The Gigaparsec universe

• Modelling galaxy clustering in redshift space.
  Peculiar velocities are potentially a powerful probe of gravity but to exploit this we need accurate models (Hernandez-Aguayo et al. 2019, Cuesta-Lazaro et al. 2020).
• Which galaxies are the best tracers of large-scale structure?
  Upcoming surveys will target a range of galaxies to probe the large-scale structure of the Universe. We have used galaxy formation models to predict the clustering and halo occupation distributions of emission line galaxies (  Gonzalez-Perez et al.) and to test how well different selection trace baryonic acoustic oscillations (Hernandez-Aguayo et al. 2019).

  An illustration of the use of the MXXL mocks from Smith et al. 2017 to test the fibre assignment and mitigation (see Smith et al 2019).

• Mock catalogues for upcoming surveys.
  We have built a mock DESI Bright Galaxy Survey catalogue using the MXXL simulation (Smith et al. 2017) which has been used to test the impact of the fibre assignment algorithm on galaxy clustering (Smith et al. 2019). We have also built mocks for the PAU Camera Survey using GALFORM (Stothert et al. 2018) and used this to devise a novel way to find galaxy groups (Stothert et al. 2019).

  The spatial distribution of galaxies in a 1 deg thick slice from the PAUS mock catalogue.

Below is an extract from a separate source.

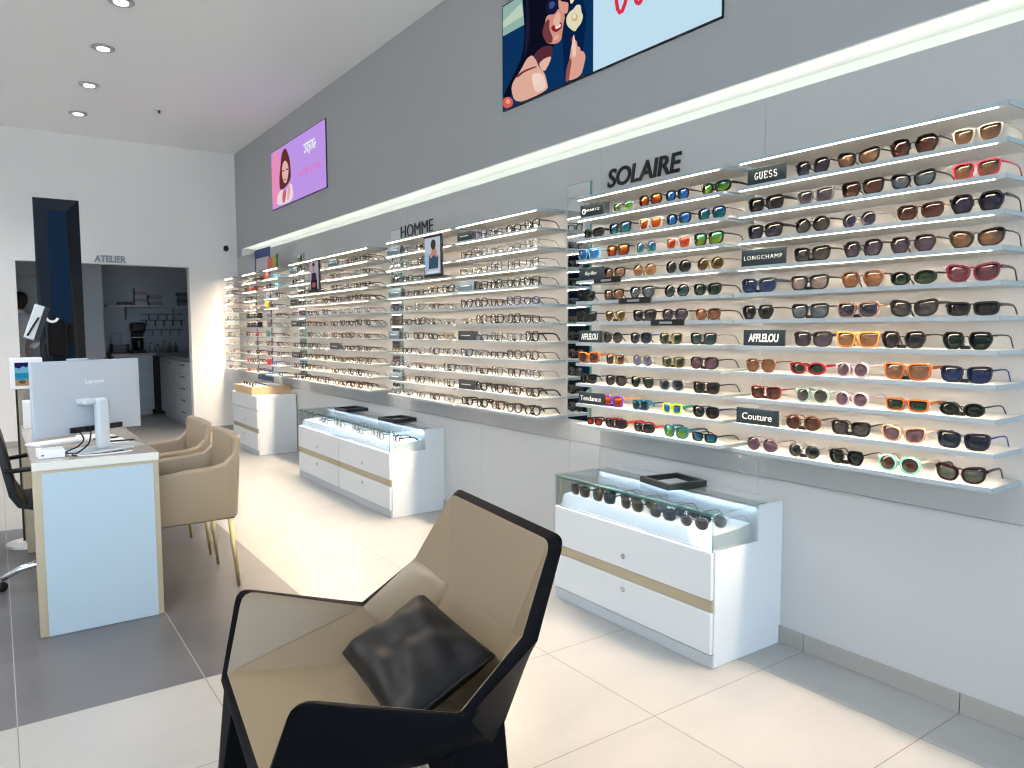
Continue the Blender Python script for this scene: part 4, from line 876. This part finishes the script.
tilt = Matrix.Translation((-.163, -.30, 1.39)) @ Matrix.Rotation(math.radians(19), 4, 'Y') @ Matrix.Rotation(math.radians(-20), 4, 'X')
sc_ = MB().box(-.034, .022, -.009, .009, -.118, .118, tilt).build('tilted_screen', mat('screen_back_white', (198, 204, 210), .4), t, bevel=.004)
MB().box(.0225, .052, -.008, .030, -.118, .118, tilt).build('screen_side', mat('screen_side_dark', (30, 36, 42), .4), sc_)
MB().tube([tilt @ Vector(p) for p in ((.008, -.014, .03), (-.002, -.016, -.02), (-.012, -.014, -.075), (-.018, -.014, -.105))], .006, 8).build('screen_arm', BLACKP, sc_)
MB().tube([(-.10, -.27, 1.30), (-.13, -.28, 1.22), (-.11, -.27, 1.18), (-.08, -.26, 1.17)], .004, 6).build('screen_cable', BLACKP, sc_)
MB().tube([(-.10, -.25, 1.38), (-.06, -.22, 1.37), (-.03, -.2, 1.36)], .016, 8).build('screen_mount', BLACKP, t)
t = thing('tablet_stand', 'white framed tablet showing a beach on a slim stand beyond the desk', 'tablet', (.15, 5.42, 0), 0)
MB().box(-.085, .085, -.008, .010, .978, 1.172).build('tablet_frame', mat('tablet_white', (230, 232, 236), .35), t, bevel=.006, seg=3)
F = endframe(-.060, -.0085, 1.0)
picture('screen_picture', [BG((60, 160, 200)), ((120, 190, 226), [(0, .55), (1, .55), (1, 1), (0, 1)]), ((40, 150, 180), [(0, .34), (1, .34), (1, .55), (0, .55)]), ((176, 150, 112), [(0, 0), (1, 0), (1, .26), (.6, .30), (.3, .22), (0, .26)]),
    ((40, 38, 90), [(0, .8), (.2, .74), (.36, .84), (.5, .78), (.62, .9), (.9, .74), (1, .8), (1, 1), (0, 1)]), ((60, 90, 60), [(.7, .34), (.78, .5), (.9, .5), (.92, .34)]), ((110, 84, 60), ell(.3, .16, .16, .07)), ((110, 84, 60), ell(.72, .14, .14, .06))], .120, .142, F, t, .8)
MB().box(-.05, -.015, .011, .030, .02, 1.06).build('post', mat('post_beige', (150, 142, 128), .5), t)
MB().box(-.062, -.0505, .012, .028, .03, .98).build('post_edge', BLACKP, t)
MB().lathe([(.001, 0), (.13, 0), (.125, .016), (.001, .02)], 28, Matrix.Translation((-.03, .03, 0))).build('base', mat('tablet_white', (230, 232, 236), .35), t, smooth=False)
o = MB().box(0, .04, 0, .16, 0, .155).build('desktop_tower', mat('box_white', (226, 230, 236), .4), None, bevel=.003, loc=(.115, 5.04, DZ + .0005)); tag(o, 'small upright white computer box at the back of the desk', 'computer')
# person in the workshop, seen from behind through the opening
def person():
    t = thing('person', 'person with short dark hair in a pale grey shirt inside the dark workshop', 'person', (.17, 11.05, 0), 0)
    V = {'pel': (0, 0, .93), 'sp1': (.02, -.01, 1.10), 'sp2': (.05, -.02, 1.28), 'ch': (.08, -.03, 1.44), 'nk': (.09, -.04, 1.555), 'hd0': (.095, -.05, 1.62),
         'sl': (-.09, .06, 1.47), 'el': (-.13, .02, 1.20), 'wl': (.05, -.10, 1.08), 'sr': (.24, -.06, 1.47), 'er': (.31, -.16, 1.24), 'wr': (.18, -.28, 1.12),
         'hl': (-.09, .03, .90), 'kl': (-.10, .0, .50), 'al': (-.10, .04, .08), 'hr': (.09, -.03, .90), 'kr': (.10, -.05, .50), 'ar': (.10, -.02, .08), 'tl': (-.08, -.12, .04), 'tr': (.12, -.18, .04)}
    E = [('pel', 'sp1'), ('sp1', 'sp2'), ('sp2', 'ch'), ('ch', 'nk'), ('nk', 'hd0'), ('ch', 'sl'), ('sl', 'el'), ('el', 'wl'), ('ch', 'sr'), ('sr', 'er'), ('er', 'wr'), ('pel', 'hl'), ('hl', 'kl'), ('kl', 'al'), ('al', 'tl'), ('pel', 'hr'), ('hr', 'kr'), ('kr', 'ar'), ('ar', 'tr')]
    R = {'pel': (.15, .11), 'sp1': (.14, .10), 'sp2': (.15, .105), 'ch': (.155, .11), 'nk': (.055, .055), 'hd0': (.06, .06), 'sl': (.07, .07), 'sr': (.07, .07), 'el': (.045, .045), 'er': (.045, .045), 'wl': (.03, .03), 'wr': (.03, .03),
         'hl': (.095, .095), 'hr': (.095, .095), 'kl': (.06, .06), 'kr': (.06, .06), 'al': (.042, .042), 'ar': (.042, .042), 'tl': (.038, .03), 'tr': (.038, .03)}
    ks = list(V); me = bpy.data.meshes.new('body'); me.from_pydata([V[k_] for k_ in ks], [(ks.index(a_), ks.index(b_)) for a_, b_ in E], [])
    o = bpy.data.objects.new('body', me); COL.objects.link(o); o.parent = t
    sk = o.modifiers.new('Skin', 'SKIN'); sk.use_smooth_shade = True
    for k_, v in zip(ks, me.skin_vertices[0].data): v.radius = R[k_]; v.use_root = (k_ == 'pel')
    o.modifiers.new('Sub', 'SUBSURF').levels = 2; o.modifiers['Sub'].render_levels = 2
    me.materials.append(mat('shirt_grey', (196, 200, 208), .8))
    hm = MB().lathe([(.002, -.115), (.045, -.105), (.062, -.07), (.072, -.02), (.078, .03), (.072, .075), (.045, .108), (.002, .118)], 20, Matrix.Translation((.10, -.055, 1.70)) @ Matrix.Rotation(math.radians(12), 4, 'Y')).build('head', mat('skin_tone', (150, 104, 82), .6), t, smooth=True)
    MB().lathe([(.066, -.085), (.080, -.05), (.088, -.01), (.092, .03), (.084, .08), (.052, .116), (.002, .128)], 20, Matrix.Translation((.092, -.068, 1.70)) @ Matrix.Rotation(math.radians(12), 4, 'Y')).build('hair', mat('hair_dark', (18, 14, 14), .7), t, smooth=True)
    for s_ in (-1, 1): MB().tube([(.10 + s_ * .076, -.055, 1.715), (.10 + s_ * .084, -.05, 1.70), (.10 + s_ * .078, -.055, 1.675)], .010, 6).build('ear', mat('skin_tone', (150, 104, 82), .6), t)
    for wx, wy, wz, nm in ((.05, -.10, 1.08, 'hand'), (.18, -.28, 1.12, 'hand')):
        mb = MB().box(-.02, .02, -.05, .0, -.012, .012)
        for f_ in range(4): mb.tube([(-.015 + f_ * .01, -.045, 0), (-.016 + f_ * .011, -.085 - .006 * (f_ in (1, 2)), -.004), (-.016 + f_ * .011, -.10 - .008 * (f_ in (1, 2)), -.018)], [.0065, .006, .005], 6)
        mb.tube([(.018, -.012, 0), (.034, -.035, -.004), (.034, -.056, -.012)], [.008, .007, .006], 6)
        o = mb.build(nm, mat('skin_tone', (150, 104, 82), .6), t, bevel=.003, loc=(wx, wy, wz))
    MB().box(-.05, .05, -.004, .004, -.04, .04, Matrix.Translation((.02, -.155, 1.31))).build('badge', mat('badge_orange', (236, 160, 30), .5), t)
person()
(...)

The three panels show the spatial distribution with spectroscopic redshift resolution (left), with PAUS-like redshift resolution (centre) and for typical broad-band redshift resolution (right). The red points are galaxies brighter than the PAUS magnitude limit i = 23, while the blue points correspond to GAMA galaxies (r < 19.8) with the spectroscopic redshift.

• Weak lensing peaks and voids as a new cosmological probe
  Future galaxy surveys will produce accurate maps of weak gravity lensing, and offer the potential of extracting other useful statistics beyond the two-point correlation function of cosmic shear, such as the abundances and profiles of peaks (Davies et al. 2019) and voids (Davies et al. 2018).
• Reconstruction of the initial condition of the Universe
  The nonlinear clustering of matter at late times poses a big challenge in the extraction of the cosmological information from observed galaxy distributions. Undoing this nonlinear evolution can be useful for, e.g., accurately determining the position of the baryonic accoustic oscillations peal, and therefore measuring the expansion history of the Univesre. Shi et al. 2018 and Birkin et al. 2019 developed a new method for this initial condition reconstruction. Wang et al. 2019 further extended the method to remove the redshift-space distortions from observed galaxy catalogues and extract information about the cosmic density and peculiar velocity fields.
• Extracting higher-order statistics from galaxy surveys
  The analysis of galaxy survey data relies heavily on the measurement of two-point statistics. Higher-order statistics, such as the bispectrum, offer complimentary information by probing more complex patterns of the cosmic web and thus entail the potential of signnificantly improving our parameter constraints. In particular, by breaking degeneracies prevalent in two-point statistics they precisely measure the growth rate of structures and allow us to conduct accurate tests of general relativity on large scales. In addition, higher-oder statistics can provide direct measurements of eventual primordial non-Gaussianities, which opens a window into the earliest phase of our Universe. In Durham we develop models of the bispectrum that include all relevant effects from galaxy bias and redshift-space distortions in order to enable a robust application to upcoming survey data (Eggemeier et al. 2019). We implement such models in analysis pipelines that we test against the output from simulated mock catalogues.